Today Scott Adams, the creator of Dilbert, published an independent survey of 500 economists he commissioned and financed to provide the voters with unbiased and unfiltered through the media information about the potential economic impact of their choice of presidential candidate. The economists who participated in the study were predominantly democrats, outnumbering the republicans almost 3 to 1. However, the survey was professionally done and there is not reason not to believe the numbers.

I, of course, was paying special attention to the column “no difference”, since I long insisted that the choice of president largely doesn’t matter.
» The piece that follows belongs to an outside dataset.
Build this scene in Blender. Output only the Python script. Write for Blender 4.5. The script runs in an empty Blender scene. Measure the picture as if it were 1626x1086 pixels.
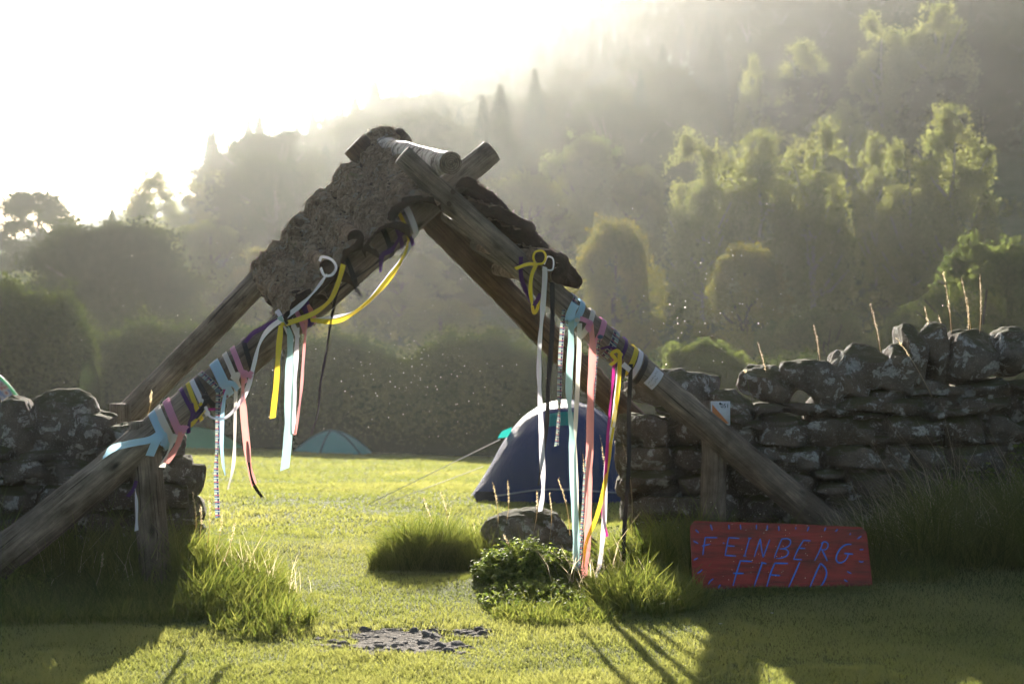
import bpy, bmesh, math, random
import numpy as np
from mathutils import Vector, Matrix
R = math.radians
rng = np.random.default_rng(7)
random.seed(7)
scn = bpy.context.scene
col = scn.collection

# ------------------------------------------------------------------ camera
FP = 2258.0            # focal length in photo pixels (1626 px wide photo)
CAMZ = 1.4
HORY = 600.0
cd = bpy.data.cameras.new('camera')
cam = bpy.data.objects.new('camera', cd); col.objects.link(cam)
cam.location = (0, 0, CAMZ); cam.rotation_euler = (R(90), 0, 0)
cd.sensor_width = 36.0; cd.lens = 36.0*FP/1626.0
cd.shift_y = (HORY-543.0)/1626.0
cd.clip_start = .1; cd.clip_end = 5000
cd.dof.use_dof = True; cd.dof.focus_distance = 9.5; cd.dof.aperture_fstop = 2.4
scn.camera = cam

# ------------------------------------------------------------------ sun and sky
SUN_AZ = R(-6.2); SUN_EL = R(17.6)
w = bpy.data.worlds.new('World'); scn.world = w; w.use_nodes = True
nt = w.node_tree
bg = nt.nodes['Background']
sky = nt.nodes.new('ShaderNodeTexSky'); sky.sky_type = 'NISHITA'
sky.sun_disc = False; sky.sun_elevation = SUN_EL; sky.sun_rotation = SUN_AZ
sky.air_density = 1.0; sky.dust_density = 3.0; sky.ozone_density = 1.0
nt.links.new(sky.outputs[0], bg.inputs[0]); bg.inputs[1].default_value = .05
sd = bpy.data.lights.new('sun', 'SUN'); sd.energy = 5.0; sd.angle = R(.5); sd.color = (1, .93, .82)
so = bpy.data.objects.new('sun', sd); col.objects.link(so)
sdir = Vector((math.sin(SUN_AZ)*math.cos(SUN_EL), math.cos(SUN_AZ)*math.cos(SUN_EL), math.sin(SUN_EL)))
so.rotation_euler = sdir.to_track_quat('Z', 'Y').to_euler(); so.location = (-20, 80, 60)

vs = scn.view_settings
vs.view_transform = 'Standard'; vs.look = 'None'; vs.exposure = EXPOSURE = 1.92; vs.gamma = 1
cy = scn.cycles
cy.use_denoising = True; cy.denoising_input_passes = 'RGB_ALBEDO'
cy.max_bounces = 6; cy.diffuse_bounces = 2; cy.glossy_bounces = 2; cy.transmission_bounces = 4
cy.volume_bounces = 1; cy.transparent_max_bounces = 8
cy.use_adaptive_sampling = True; cy.adaptive_threshold = .006
cy.sample_clamp_indirect = 6

# ------------------------------------------------------------------ helpers
def P(px, py, Y):
    return Vector(((px-813)/FP*Y, Y, CAMZ-(py-HORY)/FP*Y))
SK = .268              # the gate stands askew to the view: left side nearer
def F(px, py, off=0.0):    # point on the front frame's plane
    k = (px-813)/FP
    return P(px, py, (9.52+off)/(1-SK*k))
def B(px, py, off=0.0):    # point on the back frame's plane
    k = (px-813)/FP
    return P(px, py, (11.28+off)/(1-SK*k))

def smooth(a, b, x):
    t = np.clip((np.asarray(x, float)-a)/(b-a), 0, 1)
    return t*t*(3-2*t)

_nk = [(rng.normal(size=(24, 3)), rng.uniform(0, 6.28, 24)) for _ in range(6)]
def nz(p, s=1.0, k=0, octv=3):
    """smooth pseudo noise in about -1..1 on an (n,3) array"""
    p = np.asarray(p, float)*s
    out = np.zeros(len(p)); amp = 1.0; tot = 0
    for o in range(octv):
        K, ph = _nk[(k+o) % 6]
        q = p*(2.03**o)
        out += amp*np.sin(q@K.T*1.7+ph+1.3*np.sin(q@K[::-1].T*.9)).mean(1)*3.2
        tot += amp; amp *= .5
    return out/tot

def tagit(o, label=None, cat=None, group=None, kind=None):
    if label: o['label'] = label
    if cat: o['category'] = cat
    if group: o['group'] = group
    if kind: o['kind'] = kind
    return o
def empty(name, loc=(0, 0, 0), rz=0, **k):
    o = bpy.data.objects.new(name, None); col.objects.link(o)
    o.location = loc; o.rotation_euler = (0, 0, rz); o.empty_display_size = .1
    return tagit(o, **k)
def mesh_np(name, V, F4=None, F3=None, mat=None, parent=None, sm=True, attr=None, uv=None):
    V = np.ascontiguousarray(V, dtype=np.float32)
    me = bpy.data.meshes.new(name)
    me.vertices.add(len(V)); me.vertices.foreach_set('co', V.ravel())
    loops = []; tot = []
    if F4 is not None and len(F4): loops.append(np.asarray(F4).ravel()); tot.append(np.full(len(F4), 4))
    if F3 is not None and len(F3): loops.append(np.asarray(F3).ravel()); tot.append(np.full(len(F3), 3))
    lp = np.concatenate(loops).astype(np.int32); tt = np.concatenate(tot).astype(np.int32)
    st = np.concatenate([[0], np.cumsum(tt)[:-1]]).astype(np.int32)
    me.loops.add(len(lp)); me.loops.foreach_set('vertex_index', lp)
    me.polygons.add(len(tt)); me.polygons.foreach_set('loop_start', st); me.polygons.foreach_set('loop_total', tt)
    if sm: me.polygons.foreach_set('use_smooth', np.ones(len(tt), dtype=bool))
    if attr is not None:
        a = me.attributes.new('var', 'FLOAT', 'POINT'); a.data.foreach_set('value', np.asarray(attr, dtype=np.float32))
    if uv is not None:
        ul = me.uv_layers.new(name='UVMap'); ul.data.foreach_set('uv', np.asarray(uv, dtype=np.float32)[lp].ravel())
    me.update(calc_edges=True); me.validate()
    for m in (mat if isinstance(mat, (list, tuple)) else [mat]):
        if m: me.materials.append(m)
    o = bpy.data.objects.new(name, me); col.objects.link(o)
    if parent: o.parent = parent
    return o
class MB:
    """collects pieces of one mesh"""
    def __init__(s): s.V = []; s.F4 = []; s.F3 = []; s.U = []; s.n = 0
    def add(s, V, F4=None, F3=None, uv=None):
        V = np.asarray(V, float)
        if F4 is not None and len(F4): s.F4.append(np.asarray(F4)+s.n)
        if F3 is not None and len(F3): s.F3.append(np.asarray(F3)+s.n)
        s.U.append(np.asarray(uv, float) if uv is not None else np.zeros((len(V), 2)))
        s.V.append(V); s.n += len(V)
    def build(s, name, mat, parent=None, sm=True, uv=False):
        return mesh_np(name, np.concatenate(s.V), np.concatenate(s.F4) if s.F4 else None,
                       np.concatenate(s.F3) if s.F3 else None, mat, parent, sm, uv=np.concatenate(s.U) if uv else None)
def grid_faces(nu, nv, closed=False):
    i = np.arange(nu-1)[:, None]; j = np.arange(nv if closed else nv-1)[None, :]
    a = i*nv+j; b = i*nv+(j+1) % nv
    return np.stack([a, b, b+nv, a+nv], -1).reshape(-1, 4)
def tube(path, rad, n=8, cap=True):
    """returns V,F4,F3 of a tube along a polyline"""
    path = np.asarray([tuple(p) for p in path], float); rad = np.broadcast_to(np.asarray(rad, float), (len(path),))
    t = np.gradient(path, axis=0); t /= np.linalg.norm(t, axis=1)[:, None]+1e-9
    ref = np.array([0, 0, 1.]) if abs(t[0][2]) < .8 else np.array([1., 0, 0])
    u = np.cross(t, ref); u /= np.linalg.norm(u, axis=1)[:, None]+1e-9
    v = np.cross(t, u)
    a = np.linspace(0, 2*np.pi, n, endpoint=False)
    V = path[:, None]+rad[:, None, None]*(np.cos(a)[None, :, None]*u[:, None]+np.sin(a)[None, :, None]*v[:, None])
    V = V.reshape(-1, 3); F4 = grid_faces(len(path), n, True)
    F3 = []
    if cap:
        m = len(V); V = np.vstack([V, path[0], path[-1]])
        for j in range(n):
            F3.append((m, (j+1) % n, j)); F3.append((m+1, m-n+j, m-n+(j+1) % n))
    return V, F4, (F3 if F3 else None)
def box_np(c, h, M=None):
    s = np.array([(x, y, z) for x in (-1, 1) for y in (-1, 1) for z in (-1, 1)], float)*np.asarray(h)
    if M is not None: s = s@np.array(M).T
    return s+np.asarray(c), [(0, 1, 3, 2), (4, 6, 7, 5), (0, 4, 5, 1), (2, 3, 7, 6), (0, 2, 6, 4), (1, 5, 7, 3)]

# ------------------------------------------------------------------ materials
def mat(name, base=(.5, .5, .5), rough=.8, spec=.3):
    m = bpy.data.materials.new(name); m.use_nodes = True
    b = m.node_tree.nodes['Principled BSDF']
    b.inputs['Base Color'].default_value = (*base, 1); b.inputs['Roughness'].default_value = rough
    b.inputs['Specular IOR Level'].default_value = spec
    return m, m.node_tree, b
def N(nt, t, **k):
    n = nt.nodes.new(t)
    for a, v in k.items():
        if a in n.inputs: n.inputs[a].default_value = v
        else: setattr(n, a, v)
    return n
def ramp(nt, src, stops):
    r = nt.nodes.new('ShaderNodeValToRGB'); e = r.color_ramp.elements
    while len(e) < len(stops): e.new(.5)
    for i, (p, c) in enumerate(stops):
        e[i].position = p; e[i].color = (*c, 1) if len(c) == 3 else c
    nt.links.new(src, r.inputs[0]); return r.outputs[0]
def coords(nt, scale=(1, 1, 1), kind='Object'):
    tc = nt.nodes.new('ShaderNodeTexCoord'); mp = nt.nodes.new('ShaderNodeMapping')
    mp.inputs['Scale'].default_value = scale; nt.links.new(tc.outputs[kind], mp.inputs[0]); return mp.outputs[0]
def noise(nt, vec, scale, detail=6, rough=.6, dist=0):
    n = nt.nodes.new('ShaderNodeTexNoise'); n.inputs['Scale'].default_value = scale
    n.inputs['Detail'].default_value = detail; n.inputs['Roughness'].default_value = rough
    n.inputs['Distortion'].default_value = dist
    nt.links.new(vec, n.inputs['Vector']); return n.outputs[0]
def mix(nt, f, a, b, mode='MIX'):
    m = nt.nodes.new('ShaderNodeMix'); m.data_type = 'RGBA'; m.blend_type = mode
    for s, v in ((0, f), (6, a), (7, b)):
        if isinstance(v, bpy.types.NodeSocket): nt.links.new(v, m.inputs[s])
        elif s == 0: m.inputs[0].default_value = v
        else: m.inputs[s].default_value = (*v, 1)
    return m.outputs[2]
def bump(nt, b, h, st=.5, dist=.02):
    n = nt.nodes.new('ShaderNodeBump'); n.inputs['Strength'].default_value = st; n.inputs['Distance'].default_value = dist
    nt.links.new(h, n.inputs['Height']); nt.links.new(n.outputs[0], b.inputs['Normal'])

def foliage_mat(name, c1, c2, tr=.45, trc=1.6, gloss=.05):
    """diffuse + translucent leaf, hue varied leaf by leaf"""
    m = bpy.data.materials.new(name); m.use_nodes = True; nt = m.node_tree
    nt.nodes.remove(nt.nodes['Principled BSDF']); out = nt.nodes['Material Output']
    at = N(nt, 'ShaderNodeAttribute'); at.attribute_name = 'var'
    c = ramp(nt, at.outputs['Fac'], [(0, c1), (1, c2)])
    oi = nt.nodes.new('ShaderNodeObjectInfo')
    d = N(nt, 'ShaderNodeBsdfDiffuse'); t = N(nt, 'ShaderNodeBsdfTranslucent')
    hs = N(nt, 'ShaderNodeHueSaturation', Value=trc, Saturation=1.1); hs.inputs['Hue'].default_value = .492
    nt.links.new(c, hs.inputs['Color'])
    nt.links.new(c, d.inputs[0]); nt.links.new(hs.outputs[0], t.inputs[0])
    mx = N(nt, 'ShaderNodeMixShader'); mx.inputs[0].default_value = tr
    nt.links.new(d.outputs[0], mx.inputs[1]); nt.links.new(t.outputs[0], mx.inputs[2])
    g = N(nt, 'ShaderNodeBsdfGlossy'); g.inputs['Roughness'].default_value = .45; g.inputs[0].default_value = (.8, .8, .75, 1)
    m2 = N(nt, 'ShaderNodeMixShader'); m2.inputs[0].default_value = gloss
    nt.links.new(mx.outputs[0], m2.inputs[1]); nt.links.new(g.outputs[0], m2.inputs[2])
    nt.links.new(m2.outputs[0], out.inputs[0]); return m
M = {}
M['grass'] = foliage_mat('grass', (.09, .12, .022), (.245, .245, .085), .54, 1.85, .07)
M['grass_long'] = foliage_mat('grass_long', (.045, .08, .014), (.21, .22, .06), .5, 1.9, .04)
M['grass_dry'] = foliage_mat('grass_dry', (.50, .42, .27), (.75, .68, .48), .7, 1.3, .03)
M['leaf_weed'] = foliage_mat('leaf_weed', (.055, .095, .02), (.21, .25, .06), .55, 1.9, .03)
M['leaf_hedge'] = foliage_mat('leaf_hedge', (.020, .036, .010), (.055, .070, .016), .35, 1.7, .008)
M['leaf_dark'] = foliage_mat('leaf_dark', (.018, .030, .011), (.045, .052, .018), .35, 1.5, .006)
M['leaf_olive'] = foliage_mat('leaf_olive', (.045, .062, .018), (.12, .13, .03), .45, 1.8, .008)
M['leaf_green'] = foliage_mat('leaf_green', (.055, .085, .025), (.13, .15, .045), .45, 1.6, .008)
M['leaf_birch'] = foliage_mat('leaf_birch', (.09, .115, .035), (.20, .205, .075), .55, 1.6, .008)
M['leaf_autumn'] = foliage_mat('leaf_autumn', (.07, .085, .02), (.17, .15, .035), .45, 1.7, .008)
M['leaf_conifer'] = foliage_mat('leaf_conifer', (.016, .032, .016), (.035, .055, .022), .2, 1.3, .006)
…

While only 8% of surveyed economists on average agree with me, the breakdown by certain issues tells a slightly different story: 27% think there won’t be any difference on education, 23% – international trade, 17% -energy, 34% – encouraging innovation, 33% – reducing the deficit, 38% – reducing the immigration, 46% (!) -reducing waste in government and 41% don’t expect any difference in straightening out mortgage/housing crisis. These are not insignificant numbers, although I understand that just like with any poll everyone will draw their own conclusions. Looking at the results, I don’t feel that my position is without merit, although it doesn’t really matter since I am in Kansas and I don’t vote.

No matter what you think about the results of the, Scott Adams deserves some admiration as a voter who wanted to be educated and not brainwashed and put his money where his mouth is.

  • Burrowowl

    Reducing waste in government requires real oversight by a vigorous congress, and fixing the mortgage problem isn’t really relevant to this election. By the time any changes the next president implements can actually kick in, it will have largely sorted itself out.

    Unless you’re looking at multi-billion-dollar bail-outs like AIG got yesterday. It’s a shame the Republicans didn’t put Ron Paul up.

  • travel

    I don’t agree with this survey at all. The measure is “best job” and what’s “best” in the eyes of a Democrat is probably nearly opposite of what’s “best” in the eyes of a Republican.

  • Ron Paul was not electable, although McCain was probably the next worst choice.
    Travel: I liked the survey because I imagine that Scott Adams didn’t request a specific outcome, which we all know can be achieved by phrasing questions in a certain way. Also the party lines were disclosed upfront. That’s probably as close to be truthful as you can get.